Opponents Try to Withhold Funds From Panamanian Government

NO WRITER ATTRIBUTED

PANAMA CITY, Panama--An opposition leader said yesterday that Gen. Manuel Antonio Noriega was purging his army of suspected opponents, and doctors joined businesses in a general strike aimed at ousting the military strongman.

Guillermo Cochez, a national legislator and vice president of the opposition Christian Democratic Party, told reporters that Noriega apparently had fired two senior colonels and two majors suspected of being disloyal.

Cochez said those ousted included Col. Marcos Justines, who as chief of staff was No. 2 in the Panamanian Defense Forces and next in line to succeed Noriega.

For a second day, the strike was marked by violence in a middle-class neighborhood near the banking district. On Tuesday, security agents destroyed an opposition radio station in the neighborhood, apparently because it broadcast an appeal for anti-Noriega demonstrations.

Demonstrators gathered yesterday along the four-lane street in front of the station, set up barricades of burning trash, and set fire to a minivan and a car.

Anti-riot police chased the protesters into side streets and apartment buildings. Chunks of concrete were hurled down at police from at least two of the apartment houses.

Police fired tear-gas grenades and pumped tear gas into the buildings from portable tanks, filling the entire neighborhood with the acrid, stinging fumes.

The officer in charge stood in the middle of the street and shouted to residents, "You'll come out like cockroaches!"

None did, and reporters on the scene saw no one injured.

A spokesman for the Panama Canal Commission said anonymous telephone callers warned for the past two days that a bomb was planted in commission headquarters.

Spokesman Franklin Castrellon told The Associated Press the building was evacuated and searched both days but no bombs were found.

In Washington, meanwhile, William D. Rogers, a lawyer for a Panamanian opposition group, said the State Department was taking legal action to keep Noriega's regime from withdrawing Panamanian government funds from U.S. banks. About $50 million was said to be involved.

Assistant Secretary of State Elliott Abrams raised the possibility that the United States will withhold the next payment due to Panama for tolls, fees and services for Panama Canal operations.

Abrams also told the Cable News Network that "if the government of President [Eric Arturo] Delvalle says to American banks, don't pay money to Noriega, then all those banks are going to come to the State Department and say, 'Who's got the authority here? Noriega or Delvalle?"

"We're going to answer that question...Noriega has been fired and he does not have legitimate authority there," Abrams said.
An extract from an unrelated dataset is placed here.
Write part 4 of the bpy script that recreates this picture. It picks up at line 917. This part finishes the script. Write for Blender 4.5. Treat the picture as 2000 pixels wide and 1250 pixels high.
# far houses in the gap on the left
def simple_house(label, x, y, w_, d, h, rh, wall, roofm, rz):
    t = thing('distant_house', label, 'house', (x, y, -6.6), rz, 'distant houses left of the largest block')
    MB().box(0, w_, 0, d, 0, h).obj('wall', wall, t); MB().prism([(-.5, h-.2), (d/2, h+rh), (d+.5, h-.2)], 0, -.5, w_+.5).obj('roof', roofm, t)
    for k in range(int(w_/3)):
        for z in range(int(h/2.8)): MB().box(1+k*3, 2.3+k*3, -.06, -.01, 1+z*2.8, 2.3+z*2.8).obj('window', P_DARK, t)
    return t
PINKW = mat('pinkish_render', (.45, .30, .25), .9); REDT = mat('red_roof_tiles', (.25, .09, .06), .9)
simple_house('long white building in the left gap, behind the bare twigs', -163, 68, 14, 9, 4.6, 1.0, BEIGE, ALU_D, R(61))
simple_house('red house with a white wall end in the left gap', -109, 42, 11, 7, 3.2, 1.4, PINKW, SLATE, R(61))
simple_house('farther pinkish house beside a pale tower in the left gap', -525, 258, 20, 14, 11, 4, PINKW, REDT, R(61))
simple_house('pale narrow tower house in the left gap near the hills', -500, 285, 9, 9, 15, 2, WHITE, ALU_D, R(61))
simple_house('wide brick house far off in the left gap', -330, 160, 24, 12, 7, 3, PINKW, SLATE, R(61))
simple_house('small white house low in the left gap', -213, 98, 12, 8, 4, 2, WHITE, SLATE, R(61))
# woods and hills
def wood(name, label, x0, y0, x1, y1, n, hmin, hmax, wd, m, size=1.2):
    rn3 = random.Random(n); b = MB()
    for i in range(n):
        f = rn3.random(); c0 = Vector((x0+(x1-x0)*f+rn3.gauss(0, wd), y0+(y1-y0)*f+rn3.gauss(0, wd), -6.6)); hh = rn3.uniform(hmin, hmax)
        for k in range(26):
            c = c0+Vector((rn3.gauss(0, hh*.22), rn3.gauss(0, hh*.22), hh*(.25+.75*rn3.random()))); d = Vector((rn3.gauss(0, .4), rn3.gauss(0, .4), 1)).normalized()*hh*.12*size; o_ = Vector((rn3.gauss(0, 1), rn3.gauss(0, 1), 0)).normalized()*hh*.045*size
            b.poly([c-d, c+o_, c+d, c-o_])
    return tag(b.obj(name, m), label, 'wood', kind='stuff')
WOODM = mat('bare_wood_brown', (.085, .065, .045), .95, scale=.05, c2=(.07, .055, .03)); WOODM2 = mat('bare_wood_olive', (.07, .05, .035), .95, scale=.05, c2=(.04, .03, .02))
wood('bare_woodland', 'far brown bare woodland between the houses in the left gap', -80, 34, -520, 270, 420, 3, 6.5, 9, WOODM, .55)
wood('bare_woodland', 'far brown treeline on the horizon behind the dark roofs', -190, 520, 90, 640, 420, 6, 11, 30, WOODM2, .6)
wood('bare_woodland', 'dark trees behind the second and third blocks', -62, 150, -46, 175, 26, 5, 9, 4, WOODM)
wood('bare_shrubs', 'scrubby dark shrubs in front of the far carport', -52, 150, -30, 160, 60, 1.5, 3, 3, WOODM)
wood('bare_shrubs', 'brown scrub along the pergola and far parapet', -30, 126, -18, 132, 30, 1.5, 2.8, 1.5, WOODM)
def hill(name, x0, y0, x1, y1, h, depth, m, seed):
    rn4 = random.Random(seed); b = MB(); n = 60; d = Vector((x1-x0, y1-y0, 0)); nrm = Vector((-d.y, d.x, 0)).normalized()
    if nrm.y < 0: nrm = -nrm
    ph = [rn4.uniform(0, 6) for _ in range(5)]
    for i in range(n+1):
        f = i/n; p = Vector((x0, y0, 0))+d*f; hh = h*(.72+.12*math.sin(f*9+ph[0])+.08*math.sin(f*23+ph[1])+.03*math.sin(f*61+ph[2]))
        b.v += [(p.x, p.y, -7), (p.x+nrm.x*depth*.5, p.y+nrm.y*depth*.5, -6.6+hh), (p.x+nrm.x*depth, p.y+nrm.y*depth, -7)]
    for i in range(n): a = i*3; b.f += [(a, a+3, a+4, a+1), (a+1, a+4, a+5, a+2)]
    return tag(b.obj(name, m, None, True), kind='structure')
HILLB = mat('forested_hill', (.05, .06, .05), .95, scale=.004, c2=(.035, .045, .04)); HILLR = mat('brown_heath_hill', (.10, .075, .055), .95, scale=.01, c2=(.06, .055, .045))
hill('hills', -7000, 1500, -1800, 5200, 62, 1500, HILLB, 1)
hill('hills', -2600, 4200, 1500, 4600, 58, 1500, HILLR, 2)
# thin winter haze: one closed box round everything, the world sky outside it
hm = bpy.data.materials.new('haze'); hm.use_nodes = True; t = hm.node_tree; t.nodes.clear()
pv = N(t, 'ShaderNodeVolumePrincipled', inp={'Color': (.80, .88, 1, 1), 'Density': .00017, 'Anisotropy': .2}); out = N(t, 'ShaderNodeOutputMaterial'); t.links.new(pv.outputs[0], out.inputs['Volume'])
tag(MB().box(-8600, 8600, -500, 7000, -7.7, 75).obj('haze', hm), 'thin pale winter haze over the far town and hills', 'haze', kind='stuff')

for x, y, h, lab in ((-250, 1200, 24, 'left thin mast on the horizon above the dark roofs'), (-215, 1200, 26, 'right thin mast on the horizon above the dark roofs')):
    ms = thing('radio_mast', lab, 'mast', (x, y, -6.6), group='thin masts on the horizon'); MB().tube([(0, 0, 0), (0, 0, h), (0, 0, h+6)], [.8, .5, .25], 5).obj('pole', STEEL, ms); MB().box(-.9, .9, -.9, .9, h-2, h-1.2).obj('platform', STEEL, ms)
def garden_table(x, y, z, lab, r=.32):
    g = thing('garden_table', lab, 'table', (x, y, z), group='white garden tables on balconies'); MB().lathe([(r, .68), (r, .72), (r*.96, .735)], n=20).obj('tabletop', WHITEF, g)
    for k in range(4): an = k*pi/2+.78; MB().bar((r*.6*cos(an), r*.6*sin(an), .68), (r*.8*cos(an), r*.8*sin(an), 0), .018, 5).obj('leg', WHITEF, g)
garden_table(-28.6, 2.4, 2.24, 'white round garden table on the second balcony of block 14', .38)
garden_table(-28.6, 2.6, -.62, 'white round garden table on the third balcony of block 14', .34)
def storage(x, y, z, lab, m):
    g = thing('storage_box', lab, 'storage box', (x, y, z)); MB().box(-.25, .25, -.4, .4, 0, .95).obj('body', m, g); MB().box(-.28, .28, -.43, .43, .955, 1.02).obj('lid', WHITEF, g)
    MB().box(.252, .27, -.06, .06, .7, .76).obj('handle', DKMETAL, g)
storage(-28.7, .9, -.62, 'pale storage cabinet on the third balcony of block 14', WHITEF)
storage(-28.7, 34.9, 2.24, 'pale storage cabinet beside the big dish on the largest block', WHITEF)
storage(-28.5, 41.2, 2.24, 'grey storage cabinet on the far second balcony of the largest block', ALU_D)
Cochez said he could not "absolutely confirm" the firings, but several diplomatic sources said they also had heard the reports and tended to believe them.

Justines was chosen by President Devalle on Feb. 25 to replace Noriega, but Devalle's attempt to fire Noriega backfired. Noriega supporters in the National Assembly instead voted to oust Delvalle.

Justines then joined other ranking officers in pledging their loyalty to Noriega, who is under indictment in the U.S.

Cochez said Col. Elias Castillo, the army chief and the No. 4 man in the military hierarchy, also was fired, along with two majors, Moises del Rio and Fernando Quesada.

The armed forces press office said it could not confirm the reported removals of officers.